Write the data out again, exactly as given.

──────── DATASET SECTION ────────

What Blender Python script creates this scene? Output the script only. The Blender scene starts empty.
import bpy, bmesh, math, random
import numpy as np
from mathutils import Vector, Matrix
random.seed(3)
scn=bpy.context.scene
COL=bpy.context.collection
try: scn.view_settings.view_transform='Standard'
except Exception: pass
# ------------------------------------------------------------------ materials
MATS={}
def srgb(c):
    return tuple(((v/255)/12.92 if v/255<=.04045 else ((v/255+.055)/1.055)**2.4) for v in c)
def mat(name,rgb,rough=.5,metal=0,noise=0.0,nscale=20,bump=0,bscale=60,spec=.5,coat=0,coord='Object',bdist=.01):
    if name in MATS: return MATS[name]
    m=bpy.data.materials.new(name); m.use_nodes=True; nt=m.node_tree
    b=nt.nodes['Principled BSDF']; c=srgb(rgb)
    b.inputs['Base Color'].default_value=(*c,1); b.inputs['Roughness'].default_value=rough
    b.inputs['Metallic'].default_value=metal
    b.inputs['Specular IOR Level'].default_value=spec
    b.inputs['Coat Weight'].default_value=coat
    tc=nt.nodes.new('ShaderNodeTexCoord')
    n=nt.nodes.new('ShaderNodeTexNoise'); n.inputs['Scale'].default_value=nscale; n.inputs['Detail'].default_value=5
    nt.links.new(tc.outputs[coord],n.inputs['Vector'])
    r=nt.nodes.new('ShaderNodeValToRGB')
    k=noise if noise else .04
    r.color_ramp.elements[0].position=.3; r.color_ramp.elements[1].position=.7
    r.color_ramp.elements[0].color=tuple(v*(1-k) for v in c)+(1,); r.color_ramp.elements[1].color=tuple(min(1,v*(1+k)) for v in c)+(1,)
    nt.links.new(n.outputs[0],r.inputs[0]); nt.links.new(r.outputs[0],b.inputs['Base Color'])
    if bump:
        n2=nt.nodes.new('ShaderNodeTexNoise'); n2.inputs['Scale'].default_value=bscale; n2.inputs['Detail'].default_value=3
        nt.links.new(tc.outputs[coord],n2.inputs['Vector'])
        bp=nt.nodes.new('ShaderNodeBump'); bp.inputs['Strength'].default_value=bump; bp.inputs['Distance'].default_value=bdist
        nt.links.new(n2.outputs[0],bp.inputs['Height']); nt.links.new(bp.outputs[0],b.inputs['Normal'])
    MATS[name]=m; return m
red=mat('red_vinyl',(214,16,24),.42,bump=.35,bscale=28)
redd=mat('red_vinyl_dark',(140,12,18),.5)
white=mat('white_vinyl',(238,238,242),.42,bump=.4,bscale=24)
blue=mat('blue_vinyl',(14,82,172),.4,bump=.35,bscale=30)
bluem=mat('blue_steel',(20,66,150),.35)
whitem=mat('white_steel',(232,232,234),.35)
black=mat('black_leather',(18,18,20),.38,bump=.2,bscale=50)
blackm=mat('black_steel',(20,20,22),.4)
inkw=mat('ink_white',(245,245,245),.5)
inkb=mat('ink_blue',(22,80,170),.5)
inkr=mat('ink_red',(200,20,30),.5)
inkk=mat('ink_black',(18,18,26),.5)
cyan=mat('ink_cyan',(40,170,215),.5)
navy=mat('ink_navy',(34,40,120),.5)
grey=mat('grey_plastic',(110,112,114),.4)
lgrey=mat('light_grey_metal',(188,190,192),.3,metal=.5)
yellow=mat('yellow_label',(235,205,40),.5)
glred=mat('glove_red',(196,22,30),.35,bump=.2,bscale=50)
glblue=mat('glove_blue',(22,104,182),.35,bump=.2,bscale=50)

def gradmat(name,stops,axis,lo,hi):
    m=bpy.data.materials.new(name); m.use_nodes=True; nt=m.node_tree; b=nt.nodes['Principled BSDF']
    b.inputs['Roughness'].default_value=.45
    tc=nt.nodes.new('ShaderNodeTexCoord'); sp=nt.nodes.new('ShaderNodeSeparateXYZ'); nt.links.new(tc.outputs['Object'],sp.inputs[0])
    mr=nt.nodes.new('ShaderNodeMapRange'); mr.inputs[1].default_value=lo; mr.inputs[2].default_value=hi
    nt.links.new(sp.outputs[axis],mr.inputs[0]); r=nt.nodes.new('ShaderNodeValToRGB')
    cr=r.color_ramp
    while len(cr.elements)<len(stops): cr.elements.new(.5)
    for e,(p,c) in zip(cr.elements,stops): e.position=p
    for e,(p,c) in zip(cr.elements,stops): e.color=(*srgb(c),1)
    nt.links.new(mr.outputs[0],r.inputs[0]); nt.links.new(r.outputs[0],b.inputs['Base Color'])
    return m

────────

__TASK RESULT__
What Blender Python script creates this scene? Output the script only. The Blender scene starts empty.
import bpy, bmesh, math, random
import numpy as np
from mathutils import Vector, Matrix
random.seed(3)
scn=bpy.context.scene
COL=bpy.context.collection
try: scn.view_settings.view_transform='Standard'
except Exception: pass
# ------------------------------------------------------------------ materials
MATS={}
def srgb(c):
    return tuple(((v/255)/12.92 if v/255<=.04045 else ((v/255+.055)/1.055)**2.4) for v in c)
def mat(name,rgb,rough=.5,metal=0,noise=0.0,nscale=20,bump=0,bscale=60,spec=.5,coat=0,coord='Object',bdist=.01):
    if name in MATS: return MATS[name]
    m=bpy.data.materials.new(name); m.use_nodes=True; nt=m.node_tree
    b=nt.nodes['Principled BSDF']; c=srgb(rgb)
    b.inputs['Base Color'].default_value=(*c,1); b.inputs['Roughness'].default_value=rough
    b.inputs['Metallic'].default_value=metal
    b.inputs['Specular IOR Level'].default_value=spec
    b.inputs['Coat Weight'].default_value=coat
    tc=nt.nodes.new('ShaderNodeTexCoord')
    n=nt.nodes.new('ShaderNodeTexNoise'); n.inputs['Scale'].default_value=nscale; n.inputs['Detail'].default_value=5
    nt.links.new(tc.outputs[coord],n.inputs['Vector'])
    r=nt.nodes.new('ShaderNodeValToRGB')
    k=noise if noise else .04
    r.color_ramp.elements[0].position=.3; r.color_ramp.elements[1].position=.7
    r.color_ramp.elements[0].color=tuple(v*(1-k) for v in c)+(1,); r.color_ramp.elements[1].color=tuple(min(1,v*(1+k)) for v in c)+(1,)
    nt.links.new(n.outputs[0],r.inputs[0]); nt.links.new(r.outputs[0],b.inputs['Base Color'])
    if bump:
        n2=nt.nodes.new('ShaderNodeTexNoise'); n2.inputs['Scale'].default_value=bscale; n2.inputs['Detail'].default_value=3
        nt.links.new(tc.outputs[coord],n2.inputs['Vector'])
        bp=nt.nodes.new('ShaderNodeBump'); bp.inputs['Strength'].default_value=bump; bp.inputs['Distance'].default_value=bdist
        nt.links.new(n2.outputs[0],bp.inputs['Height']); nt.links.new(bp.outputs[0],b.inputs['Normal'])
    MATS[name]=m; return m
red=mat('red_vinyl',(214,16,24),.42,bump=.35,bscale=28)
redd=mat('red_vinyl_dark',(140,12,18),.5)
white=mat('white_vinyl',(238,238,242),.42,bump=.4,bscale=24)
blue=mat('blue_vinyl',(14,82,172),.4,bump=.35,bscale=30)
bluem=mat('blue_steel',(20,66,150),.35)
whitem=mat('white_steel',(232,232,234),.35)
black=mat('black_leather',(18,18,20),.38,bump=.2,bscale=50)
blackm=mat('black_steel',(20,20,22),.4)
inkw=mat('ink_white',(245,245,245),.5)
inkb=mat('ink_blue',(22,80,170),.5)
inkr=mat('ink_red',(200,20,30),.5)
inkk=mat('ink_black',(18,18,26),.5)
cyan=mat('ink_cyan',(40,170,215),.5)
navy=mat('ink_navy',(34,40,120),.5)
grey=mat('grey_plastic',(110,112,114),.4)
lgrey=mat('light_grey_metal',(188,190,192),.3,metal=.5)
yellow=mat('yellow_label',(235,205,40),.5)
glred=mat('glove_red',(196,22,30),.35,bump=.2,bscale=50)
glblue=mat('glove_blue',(22,104,182),.35,bump=.2,bscale=50)

def gradmat(name,stops,axis,lo,hi):
    m=bpy.data.materials.new(name); m.use_nodes=True; nt=m.node_tree; b=nt.nodes['Principled BSDF']
    b.inputs['Roughness'].default_value=.45
    tc=nt.nodes.new('ShaderNodeTexCoord'); sp=nt.nodes.new('ShaderNodeSeparateXYZ'); nt.links.new(tc.outputs['Object'],sp.inputs[0])
    mr=nt.nodes.new('ShaderNodeMapRange'); mr.inputs[1].default_value=lo; mr.inputs[2].default_value=hi
    nt.links.new(sp.outputs[axis],mr.inputs[0]); r=nt.nodes.new('ShaderNodeValToRGB')
    cr=r.color_ramp
    while len(cr.elements)<len(stops): cr.elements.new(.5)
    for e,(p,c) in zip(cr.elements,stops): e.position=p
    for e,(p,c) in zip(cr.elements,stops): e.color=(*srgb(c),1)
    nt.links.new(mr.outputs[0],r.inputs[0]); nt.links.new(r.outputs[0],b.inputs['Base Color'])
    return m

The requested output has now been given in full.